##### INFORMATION SUPPLIED

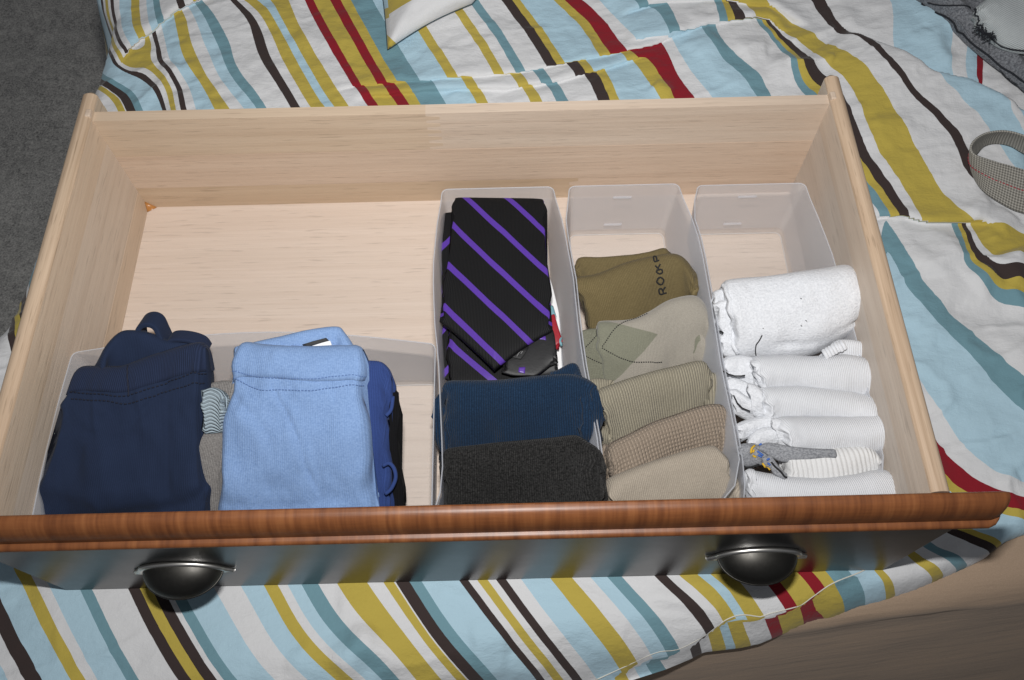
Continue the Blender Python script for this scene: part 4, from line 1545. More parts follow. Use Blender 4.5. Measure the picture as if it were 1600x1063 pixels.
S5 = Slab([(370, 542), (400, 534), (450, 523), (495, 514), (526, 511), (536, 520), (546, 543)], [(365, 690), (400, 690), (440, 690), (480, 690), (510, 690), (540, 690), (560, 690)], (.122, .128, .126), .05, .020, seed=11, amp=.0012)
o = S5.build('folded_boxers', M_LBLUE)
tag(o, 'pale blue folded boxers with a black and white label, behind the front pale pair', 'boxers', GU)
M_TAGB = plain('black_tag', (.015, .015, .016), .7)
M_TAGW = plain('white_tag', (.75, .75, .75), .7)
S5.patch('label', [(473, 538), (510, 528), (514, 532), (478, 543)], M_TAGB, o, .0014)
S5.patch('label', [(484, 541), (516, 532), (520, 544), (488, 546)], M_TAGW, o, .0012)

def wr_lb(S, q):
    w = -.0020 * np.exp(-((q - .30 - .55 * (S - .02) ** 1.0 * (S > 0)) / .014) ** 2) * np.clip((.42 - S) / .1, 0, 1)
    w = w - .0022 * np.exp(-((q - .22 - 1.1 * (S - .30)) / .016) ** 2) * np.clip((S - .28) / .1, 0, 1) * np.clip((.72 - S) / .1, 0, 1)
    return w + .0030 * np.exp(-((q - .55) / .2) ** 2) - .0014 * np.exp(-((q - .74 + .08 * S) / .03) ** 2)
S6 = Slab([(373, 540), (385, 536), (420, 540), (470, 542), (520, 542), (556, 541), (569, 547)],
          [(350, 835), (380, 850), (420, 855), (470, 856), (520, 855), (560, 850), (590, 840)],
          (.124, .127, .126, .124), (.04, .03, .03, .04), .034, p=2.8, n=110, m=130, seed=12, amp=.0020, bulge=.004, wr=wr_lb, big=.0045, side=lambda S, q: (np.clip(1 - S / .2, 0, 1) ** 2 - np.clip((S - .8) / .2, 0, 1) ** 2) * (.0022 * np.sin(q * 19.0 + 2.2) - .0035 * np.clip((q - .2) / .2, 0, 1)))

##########
##### INFORMATION SUPPLIED

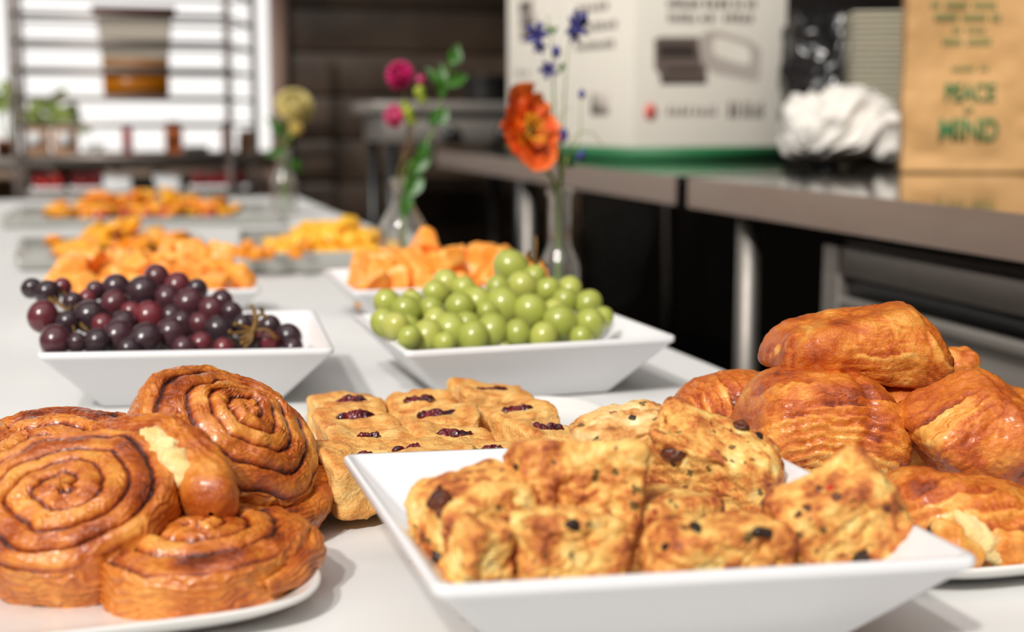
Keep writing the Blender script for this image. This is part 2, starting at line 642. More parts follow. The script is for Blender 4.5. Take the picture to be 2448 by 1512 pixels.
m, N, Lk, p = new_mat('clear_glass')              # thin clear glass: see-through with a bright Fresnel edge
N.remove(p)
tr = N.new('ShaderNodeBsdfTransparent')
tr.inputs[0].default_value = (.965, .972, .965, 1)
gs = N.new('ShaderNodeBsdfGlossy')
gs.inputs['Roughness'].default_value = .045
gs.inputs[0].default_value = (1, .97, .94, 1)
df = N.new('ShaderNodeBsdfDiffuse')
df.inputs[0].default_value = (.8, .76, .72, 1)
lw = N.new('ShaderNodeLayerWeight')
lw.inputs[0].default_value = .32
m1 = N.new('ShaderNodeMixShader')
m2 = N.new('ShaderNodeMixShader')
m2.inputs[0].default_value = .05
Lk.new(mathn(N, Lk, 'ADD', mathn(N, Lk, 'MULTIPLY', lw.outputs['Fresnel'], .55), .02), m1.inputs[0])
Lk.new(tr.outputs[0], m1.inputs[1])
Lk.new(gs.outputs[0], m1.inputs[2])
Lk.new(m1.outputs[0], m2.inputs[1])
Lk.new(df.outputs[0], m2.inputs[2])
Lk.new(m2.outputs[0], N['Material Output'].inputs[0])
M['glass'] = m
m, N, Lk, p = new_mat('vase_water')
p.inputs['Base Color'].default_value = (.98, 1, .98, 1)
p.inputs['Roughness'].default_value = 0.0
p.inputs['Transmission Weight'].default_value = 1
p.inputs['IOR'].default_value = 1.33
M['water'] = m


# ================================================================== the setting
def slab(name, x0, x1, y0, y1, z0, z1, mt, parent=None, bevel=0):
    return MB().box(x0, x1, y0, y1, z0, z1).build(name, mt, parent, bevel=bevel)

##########
##### INFORMATION SUPPLIED

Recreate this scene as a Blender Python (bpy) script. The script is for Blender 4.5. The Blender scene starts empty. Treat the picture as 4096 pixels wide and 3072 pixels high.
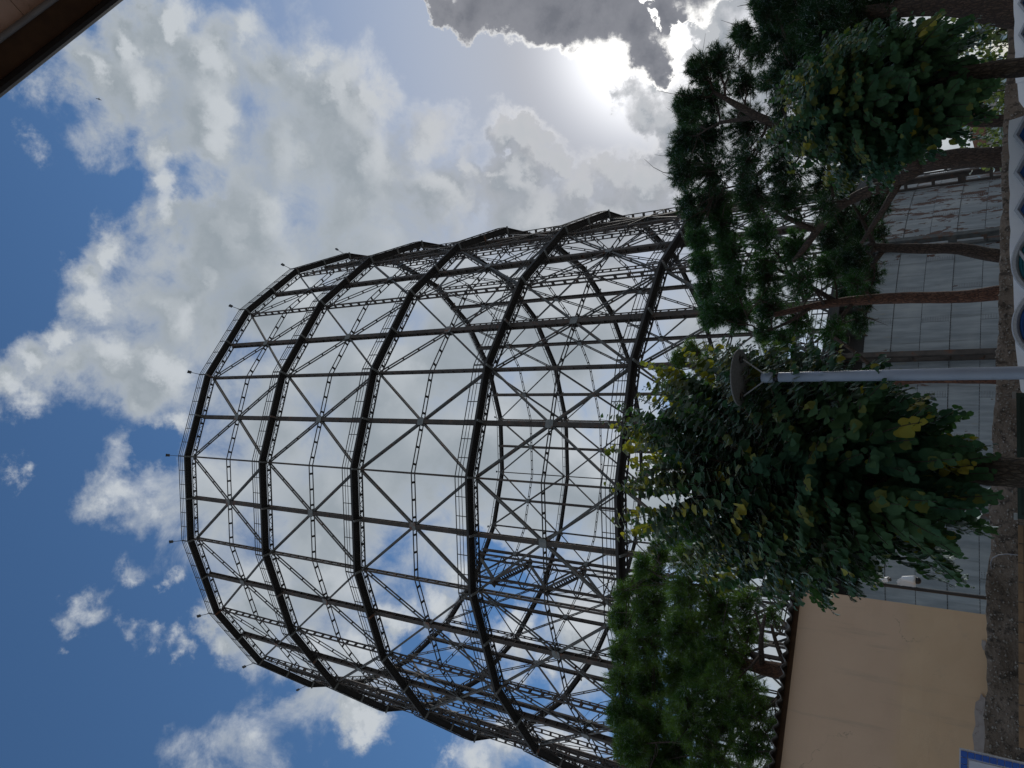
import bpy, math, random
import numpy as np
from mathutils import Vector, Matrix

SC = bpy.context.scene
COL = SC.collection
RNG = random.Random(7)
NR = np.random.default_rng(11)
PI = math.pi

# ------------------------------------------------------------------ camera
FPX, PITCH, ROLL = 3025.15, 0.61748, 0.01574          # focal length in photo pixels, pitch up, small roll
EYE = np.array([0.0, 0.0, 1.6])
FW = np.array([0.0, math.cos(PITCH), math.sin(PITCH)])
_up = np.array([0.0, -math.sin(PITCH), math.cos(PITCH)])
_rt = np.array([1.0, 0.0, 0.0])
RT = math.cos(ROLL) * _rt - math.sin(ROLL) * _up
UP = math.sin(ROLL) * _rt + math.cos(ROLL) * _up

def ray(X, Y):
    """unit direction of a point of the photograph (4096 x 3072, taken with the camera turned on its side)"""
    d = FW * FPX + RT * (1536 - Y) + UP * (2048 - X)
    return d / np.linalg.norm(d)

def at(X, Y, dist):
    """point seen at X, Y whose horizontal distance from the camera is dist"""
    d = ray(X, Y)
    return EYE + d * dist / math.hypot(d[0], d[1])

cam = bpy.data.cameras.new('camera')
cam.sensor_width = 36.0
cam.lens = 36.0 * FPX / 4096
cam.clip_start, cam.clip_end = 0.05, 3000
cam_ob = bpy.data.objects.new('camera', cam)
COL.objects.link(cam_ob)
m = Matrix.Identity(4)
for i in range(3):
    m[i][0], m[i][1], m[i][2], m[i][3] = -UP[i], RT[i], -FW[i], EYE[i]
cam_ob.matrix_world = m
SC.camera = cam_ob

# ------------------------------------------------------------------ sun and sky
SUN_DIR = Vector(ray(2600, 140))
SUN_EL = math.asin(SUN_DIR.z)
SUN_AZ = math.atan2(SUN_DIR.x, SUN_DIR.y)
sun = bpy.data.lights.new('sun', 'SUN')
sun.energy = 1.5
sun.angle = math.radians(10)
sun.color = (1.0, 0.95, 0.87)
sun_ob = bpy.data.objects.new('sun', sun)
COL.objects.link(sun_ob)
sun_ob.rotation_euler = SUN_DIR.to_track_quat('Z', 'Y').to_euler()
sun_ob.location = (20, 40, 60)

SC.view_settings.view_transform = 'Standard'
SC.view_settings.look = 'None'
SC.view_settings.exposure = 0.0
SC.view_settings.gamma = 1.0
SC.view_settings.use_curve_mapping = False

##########

Copy the lines above exactly, starting at the one with "Recreate this scene" and ending at the one with "return d / np.linalg.norm(d)", both included. Leave out any pictures and add nothing else.

WRITTEN RESPONSE:
Recreate this scene as a Blender Python (bpy) script. The script is for Blender 4.5. The Blender scene starts empty. Treat the picture as 4096 pixels wide and 3072 pixels high.
import bpy, math, random
import numpy as np
from mathutils import Vector, Matrix

SC = bpy.context.scene
COL = SC.collection
RNG = random.Random(7)
NR = np.random.default_rng(11)
PI = math.pi

# ------------------------------------------------------------------ camera
FPX, PITCH, ROLL = 3025.15, 0.61748, 0.01574          # focal length in photo pixels, pitch up, small roll
EYE = np.array([0.0, 0.0, 1.6])
FW = np.array([0.0, math.cos(PITCH), math.sin(PITCH)])
_up = np.array([0.0, -math.sin(PITCH), math.cos(PITCH)])
_rt = np.array([1.0, 0.0, 0.0])
RT = math.cos(ROLL) * _rt - math.sin(ROLL) * _up
UP = math.sin(ROLL) * _rt + math.cos(ROLL) * _up

def ray(X, Y):
    """unit direction of a point of the photograph (4096 x 3072, taken with the camera turned on its side)"""
    d = FW * FPX + RT * (1536 - Y) + UP * (2048 - X)
    return d / np.linalg.norm(d)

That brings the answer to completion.